The fact that we do not see ourselves as part of that system that requires change is in my view the biggest obstacle to the change we crave for in this country. This is why some persons will readily come out to condemn JAMB yet will pay for their children to sit for exams at so-called special centres, get someone to impersonate them at exams, and give bribe to have their child who scored lower given admission to the detriment of another who scored higher. Yet such a person goes about desiring that JAMB and the entire system of education change!
In the same vein, once anyone has exploited the nepotism and favouritism that widely characterise job recruitment in this country, such a person would be a bloody hypocrite to criticise incompetence of public officials and public institutions in the country. You cannot get your underperforming child to be employed as a teacher and yet have the moral justification to complain that the education system is underperforming.
Those who want the police to change and want SARS to ‘end’ must stop using the police to settle personal disputes; they must stop bribing the police to arrest and lock up persons they have problems with. That the police is intervening in civil matters (such as breach of loan agreement) contrary to the law is because we citizens do go to them with bribes to arrest and deal with such persons we feel have offended us. A friend once boasted how someone paid the police to arrest him and when he was released he paid the same police to arrest the same person. “He got me locked up for a night but I paid higher to get him locked up for three days,” he gloated. Ironically, this friend was so vocal on his Facebook page calling for ending of SARS and all forms of abuse of power by the police during that famous 2020 protests!

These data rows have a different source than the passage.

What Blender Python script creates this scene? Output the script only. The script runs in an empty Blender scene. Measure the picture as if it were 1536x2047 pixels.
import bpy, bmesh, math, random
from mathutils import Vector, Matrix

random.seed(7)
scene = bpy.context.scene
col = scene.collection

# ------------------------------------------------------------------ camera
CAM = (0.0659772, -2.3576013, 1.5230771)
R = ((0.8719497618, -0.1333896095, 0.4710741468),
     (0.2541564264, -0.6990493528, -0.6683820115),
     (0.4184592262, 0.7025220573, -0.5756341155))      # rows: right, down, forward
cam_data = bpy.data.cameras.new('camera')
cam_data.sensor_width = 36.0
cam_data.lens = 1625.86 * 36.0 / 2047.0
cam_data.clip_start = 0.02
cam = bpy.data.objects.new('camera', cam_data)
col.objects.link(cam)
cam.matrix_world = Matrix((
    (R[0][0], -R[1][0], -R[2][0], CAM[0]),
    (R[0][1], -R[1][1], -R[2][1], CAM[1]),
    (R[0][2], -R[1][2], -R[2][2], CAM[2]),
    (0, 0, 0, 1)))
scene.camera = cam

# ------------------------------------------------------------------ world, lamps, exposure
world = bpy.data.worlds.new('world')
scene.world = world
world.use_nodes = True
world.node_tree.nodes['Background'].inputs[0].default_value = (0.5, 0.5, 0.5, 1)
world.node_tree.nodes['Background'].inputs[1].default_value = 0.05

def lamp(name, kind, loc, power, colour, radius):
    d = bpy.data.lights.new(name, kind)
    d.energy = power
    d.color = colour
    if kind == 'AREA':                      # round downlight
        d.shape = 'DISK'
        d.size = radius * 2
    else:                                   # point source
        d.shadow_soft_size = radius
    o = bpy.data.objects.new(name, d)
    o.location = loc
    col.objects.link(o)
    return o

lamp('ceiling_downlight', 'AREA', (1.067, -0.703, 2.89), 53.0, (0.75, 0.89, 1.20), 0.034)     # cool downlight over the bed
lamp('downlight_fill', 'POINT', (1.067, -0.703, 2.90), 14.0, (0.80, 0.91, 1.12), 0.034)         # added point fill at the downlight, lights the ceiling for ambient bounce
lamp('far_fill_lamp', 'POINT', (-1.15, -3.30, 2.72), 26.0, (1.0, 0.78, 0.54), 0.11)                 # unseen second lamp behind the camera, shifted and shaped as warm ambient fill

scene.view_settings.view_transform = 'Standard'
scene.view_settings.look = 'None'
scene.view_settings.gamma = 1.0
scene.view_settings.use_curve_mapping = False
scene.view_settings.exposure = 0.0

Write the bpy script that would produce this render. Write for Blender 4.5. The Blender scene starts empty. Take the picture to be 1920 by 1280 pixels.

What we have with us is a situation where everyone is angry with the system yet working hard to ensure that the system remains unchanged. It’s a curious case of self-alienation and self-destruction. We tend to always distance ourselves from the system, treating it as an external entity instead of an integral part of our social existence. We tend to fight and quarrel with it instead of embracing it, repairing and nurturing it. The anger against JAMB in the Mmesoma case is, therefore, indirectly a resentment against ourselves and our collective refusal to be the change we desire. Let he who has not sinned cast the first stone.
Henry Chigozie Duru, PhD, teaches journalism and mass communication at Nnamdi Azikiwe University, Awka, Nigeria.
Nigerians always like to chase shadows. There is more to this that meet the eye.
Very good argument Dr Henry, I trust you! I like your position about the expectations of people who consistently contribute their quota to the decay in the Nigerian system, yet want a change. However, I pray that we get good leaders who can lead with good examples, because people emulate their leaders personal styles. It’s only with such leaders that we can see the expected change, we have been praying for. But how can we get such leaders when most of us are beclouded with ethnic and religious sentiments in elections? It is only a miracle that can help Nigeria in the situation we see ourselves today.